__Direction__
Exactly the lines from the start of the data through the line containing "for i in range(4): stacked(SY+i*SW,SW)" should be output, with both ends kept and nothing added.

[start Data excerpt]

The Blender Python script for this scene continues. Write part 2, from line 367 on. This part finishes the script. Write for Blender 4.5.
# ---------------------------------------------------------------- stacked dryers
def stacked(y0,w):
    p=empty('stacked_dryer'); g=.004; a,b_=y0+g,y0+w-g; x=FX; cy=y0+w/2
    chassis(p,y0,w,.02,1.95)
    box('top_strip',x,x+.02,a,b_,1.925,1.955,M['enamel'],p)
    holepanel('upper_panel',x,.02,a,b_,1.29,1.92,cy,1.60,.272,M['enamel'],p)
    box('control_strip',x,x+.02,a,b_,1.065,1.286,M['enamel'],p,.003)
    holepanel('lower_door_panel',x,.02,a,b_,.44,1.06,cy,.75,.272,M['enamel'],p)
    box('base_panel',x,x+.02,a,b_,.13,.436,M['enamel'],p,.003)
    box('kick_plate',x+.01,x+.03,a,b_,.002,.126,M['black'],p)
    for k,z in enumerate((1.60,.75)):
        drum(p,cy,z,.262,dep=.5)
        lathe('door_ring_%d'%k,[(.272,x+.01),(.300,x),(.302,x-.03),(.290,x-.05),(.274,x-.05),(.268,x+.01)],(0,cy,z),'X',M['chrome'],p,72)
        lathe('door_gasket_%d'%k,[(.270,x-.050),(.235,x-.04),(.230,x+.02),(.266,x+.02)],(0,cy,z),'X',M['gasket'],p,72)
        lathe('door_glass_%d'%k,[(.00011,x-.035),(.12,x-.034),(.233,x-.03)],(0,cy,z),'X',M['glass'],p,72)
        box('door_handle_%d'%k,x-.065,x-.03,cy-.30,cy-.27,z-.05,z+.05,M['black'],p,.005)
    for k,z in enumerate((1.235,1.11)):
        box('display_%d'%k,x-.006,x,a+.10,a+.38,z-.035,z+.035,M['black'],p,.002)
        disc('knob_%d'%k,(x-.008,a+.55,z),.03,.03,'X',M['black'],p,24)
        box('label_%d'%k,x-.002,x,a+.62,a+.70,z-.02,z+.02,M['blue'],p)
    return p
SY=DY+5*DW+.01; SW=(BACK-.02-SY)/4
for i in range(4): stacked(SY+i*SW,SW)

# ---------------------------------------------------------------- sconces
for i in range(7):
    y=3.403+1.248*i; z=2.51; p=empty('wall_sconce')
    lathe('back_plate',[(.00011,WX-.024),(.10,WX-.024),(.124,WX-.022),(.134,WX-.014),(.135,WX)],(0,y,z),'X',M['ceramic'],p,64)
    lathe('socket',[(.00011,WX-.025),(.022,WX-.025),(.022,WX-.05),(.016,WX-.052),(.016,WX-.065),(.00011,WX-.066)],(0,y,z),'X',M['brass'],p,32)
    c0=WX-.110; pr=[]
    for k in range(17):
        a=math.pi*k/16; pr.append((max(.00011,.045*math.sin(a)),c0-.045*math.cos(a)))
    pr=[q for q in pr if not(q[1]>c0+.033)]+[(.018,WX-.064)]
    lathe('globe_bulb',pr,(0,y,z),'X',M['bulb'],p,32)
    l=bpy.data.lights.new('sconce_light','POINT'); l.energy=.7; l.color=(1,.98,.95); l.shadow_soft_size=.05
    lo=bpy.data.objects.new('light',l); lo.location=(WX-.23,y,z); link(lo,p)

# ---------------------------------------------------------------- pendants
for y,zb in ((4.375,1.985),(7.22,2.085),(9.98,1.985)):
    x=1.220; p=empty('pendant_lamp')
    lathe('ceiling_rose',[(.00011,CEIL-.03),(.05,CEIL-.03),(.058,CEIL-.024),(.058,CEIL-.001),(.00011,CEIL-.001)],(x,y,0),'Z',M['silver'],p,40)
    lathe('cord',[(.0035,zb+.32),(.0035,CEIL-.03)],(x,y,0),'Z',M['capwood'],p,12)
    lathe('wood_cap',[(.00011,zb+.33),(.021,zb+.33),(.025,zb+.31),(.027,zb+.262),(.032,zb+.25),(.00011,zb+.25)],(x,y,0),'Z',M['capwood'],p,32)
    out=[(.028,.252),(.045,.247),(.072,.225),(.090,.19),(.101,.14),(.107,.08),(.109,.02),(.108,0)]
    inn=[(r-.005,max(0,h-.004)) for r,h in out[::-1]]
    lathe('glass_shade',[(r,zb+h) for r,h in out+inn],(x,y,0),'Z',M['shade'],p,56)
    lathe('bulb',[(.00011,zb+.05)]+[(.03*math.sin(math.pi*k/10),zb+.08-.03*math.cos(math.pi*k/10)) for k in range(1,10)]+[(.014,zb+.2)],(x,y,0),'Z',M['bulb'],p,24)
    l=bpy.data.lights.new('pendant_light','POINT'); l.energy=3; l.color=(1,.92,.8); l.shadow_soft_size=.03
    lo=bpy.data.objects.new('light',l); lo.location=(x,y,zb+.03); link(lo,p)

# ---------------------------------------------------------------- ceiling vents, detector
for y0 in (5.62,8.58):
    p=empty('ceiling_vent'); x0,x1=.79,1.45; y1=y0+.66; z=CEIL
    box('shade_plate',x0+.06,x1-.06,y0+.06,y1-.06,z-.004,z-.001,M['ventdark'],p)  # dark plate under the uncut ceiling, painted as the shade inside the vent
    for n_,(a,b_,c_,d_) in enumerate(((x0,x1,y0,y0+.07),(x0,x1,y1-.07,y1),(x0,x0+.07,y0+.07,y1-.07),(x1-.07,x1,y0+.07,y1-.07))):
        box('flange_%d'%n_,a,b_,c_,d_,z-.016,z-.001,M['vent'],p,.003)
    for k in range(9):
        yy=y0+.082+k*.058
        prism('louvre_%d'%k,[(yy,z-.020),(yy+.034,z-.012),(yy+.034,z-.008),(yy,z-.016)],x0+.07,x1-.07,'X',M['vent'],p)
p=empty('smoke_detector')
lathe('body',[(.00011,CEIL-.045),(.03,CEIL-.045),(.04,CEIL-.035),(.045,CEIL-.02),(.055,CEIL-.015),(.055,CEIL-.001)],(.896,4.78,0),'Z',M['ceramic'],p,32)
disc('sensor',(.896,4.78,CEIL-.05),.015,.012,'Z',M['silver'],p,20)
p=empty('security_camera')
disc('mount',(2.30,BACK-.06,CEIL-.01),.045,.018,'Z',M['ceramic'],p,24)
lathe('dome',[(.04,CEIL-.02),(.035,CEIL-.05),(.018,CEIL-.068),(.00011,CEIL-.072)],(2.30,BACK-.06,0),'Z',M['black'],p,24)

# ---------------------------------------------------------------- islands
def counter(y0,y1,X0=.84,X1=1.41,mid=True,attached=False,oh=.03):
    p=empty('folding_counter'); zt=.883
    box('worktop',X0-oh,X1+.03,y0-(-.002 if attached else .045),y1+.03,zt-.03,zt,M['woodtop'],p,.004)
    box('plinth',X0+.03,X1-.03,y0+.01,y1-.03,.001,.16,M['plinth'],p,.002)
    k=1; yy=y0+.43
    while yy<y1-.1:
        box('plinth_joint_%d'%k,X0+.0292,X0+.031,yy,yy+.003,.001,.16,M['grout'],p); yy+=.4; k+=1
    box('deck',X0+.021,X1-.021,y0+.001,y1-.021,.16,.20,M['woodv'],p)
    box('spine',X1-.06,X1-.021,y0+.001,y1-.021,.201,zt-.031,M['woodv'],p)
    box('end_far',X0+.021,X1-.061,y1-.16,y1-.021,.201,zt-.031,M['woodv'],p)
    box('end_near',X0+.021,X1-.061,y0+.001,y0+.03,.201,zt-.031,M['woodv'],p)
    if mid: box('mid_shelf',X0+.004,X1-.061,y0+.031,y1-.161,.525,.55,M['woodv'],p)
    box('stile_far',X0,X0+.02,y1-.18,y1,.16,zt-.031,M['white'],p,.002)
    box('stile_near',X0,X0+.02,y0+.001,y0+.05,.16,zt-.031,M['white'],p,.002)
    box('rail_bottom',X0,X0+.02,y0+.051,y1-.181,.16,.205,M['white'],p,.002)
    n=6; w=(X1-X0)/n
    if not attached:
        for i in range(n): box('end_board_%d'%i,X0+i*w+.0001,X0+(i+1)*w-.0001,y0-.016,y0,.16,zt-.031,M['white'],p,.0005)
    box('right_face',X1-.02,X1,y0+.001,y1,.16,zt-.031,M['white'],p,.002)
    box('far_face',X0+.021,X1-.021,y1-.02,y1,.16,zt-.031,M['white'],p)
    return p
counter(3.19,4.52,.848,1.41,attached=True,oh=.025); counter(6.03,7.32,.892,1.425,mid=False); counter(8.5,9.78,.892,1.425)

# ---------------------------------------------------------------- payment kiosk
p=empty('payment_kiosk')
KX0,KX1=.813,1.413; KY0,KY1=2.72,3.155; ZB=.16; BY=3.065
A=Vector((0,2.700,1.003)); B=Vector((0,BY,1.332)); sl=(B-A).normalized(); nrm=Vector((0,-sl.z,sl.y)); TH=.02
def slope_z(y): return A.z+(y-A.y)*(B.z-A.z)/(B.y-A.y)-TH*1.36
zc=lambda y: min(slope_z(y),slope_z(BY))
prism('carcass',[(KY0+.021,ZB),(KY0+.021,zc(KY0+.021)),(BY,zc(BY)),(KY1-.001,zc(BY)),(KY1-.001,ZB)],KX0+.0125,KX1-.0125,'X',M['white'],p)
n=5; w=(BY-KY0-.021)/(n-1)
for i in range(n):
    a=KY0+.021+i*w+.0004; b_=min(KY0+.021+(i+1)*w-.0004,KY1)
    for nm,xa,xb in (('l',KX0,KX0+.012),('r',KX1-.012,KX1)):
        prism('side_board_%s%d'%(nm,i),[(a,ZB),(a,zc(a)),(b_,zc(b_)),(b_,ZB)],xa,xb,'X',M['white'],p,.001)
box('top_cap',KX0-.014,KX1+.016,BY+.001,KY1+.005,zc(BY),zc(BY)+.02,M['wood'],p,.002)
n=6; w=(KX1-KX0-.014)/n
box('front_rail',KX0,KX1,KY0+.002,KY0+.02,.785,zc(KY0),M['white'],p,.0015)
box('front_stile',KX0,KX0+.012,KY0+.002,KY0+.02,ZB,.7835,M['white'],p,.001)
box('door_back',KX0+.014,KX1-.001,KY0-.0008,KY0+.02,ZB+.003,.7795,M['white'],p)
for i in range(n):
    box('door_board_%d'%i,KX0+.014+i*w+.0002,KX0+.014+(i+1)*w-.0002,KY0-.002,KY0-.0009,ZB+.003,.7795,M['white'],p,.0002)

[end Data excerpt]

__Final answer__
The Blender Python script for this scene continues. Write part 2, from line 367 on. This part finishes the script. Write for Blender 4.5.
# ---------------------------------------------------------------- stacked dryers
def stacked(y0,w):
    p=empty('stacked_dryer'); g=.004; a,b_=y0+g,y0+w-g; x=FX; cy=y0+w/2
    chassis(p,y0,w,.02,1.95)
    box('top_strip',x,x+.02,a,b_,1.925,1.955,M['enamel'],p)
    holepanel('upper_panel',x,.02,a,b_,1.29,1.92,cy,1.60,.272,M['enamel'],p)
    box('control_strip',x,x+.02,a,b_,1.065,1.286,M['enamel'],p,.003)
    holepanel('lower_door_panel',x,.02,a,b_,.44,1.06,cy,.75,.272,M['enamel'],p)
    box('base_panel',x,x+.02,a,b_,.13,.436,M['enamel'],p,.003)
    box('kick_plate',x+.01,x+.03,a,b_,.002,.126,M['black'],p)
    for k,z in enumerate((1.60,.75)):
        drum(p,cy,z,.262,dep=.5)
        lathe('door_ring_%d'%k,[(.272,x+.01),(.300,x),(.302,x-.03),(.290,x-.05),(.274,x-.05),(.268,x+.01)],(0,cy,z),'X',M['chrome'],p,72)
        lathe('door_gasket_%d'%k,[(.270,x-.050),(.235,x-.04),(.230,x+.02),(.266,x+.02)],(0,cy,z),'X',M['gasket'],p,72)
        lathe('door_glass_%d'%k,[(.00011,x-.035),(.12,x-.034),(.233,x-.03)],(0,cy,z),'X',M['glass'],p,72)
        box('door_handle_%d'%k,x-.065,x-.03,cy-.30,cy-.27,z-.05,z+.05,M['black'],p,.005)
    for k,z in enumerate((1.235,1.11)):
        box('display_%d'%k,x-.006,x,a+.10,a+.38,z-.035,z+.035,M['black'],p,.002)
        disc('knob_%d'%k,(x-.008,a+.55,z),.03,.03,'X',M['black'],p,24)
        box('label_%d'%k,x-.002,x,a+.62,a+.70,z-.02,z+.02,M['blue'],p)
    return p
SY=DY+5*DW+.01; SW=(BACK-.02-SY)/4
for i in range(4): stacked(SY+i*SW,SW)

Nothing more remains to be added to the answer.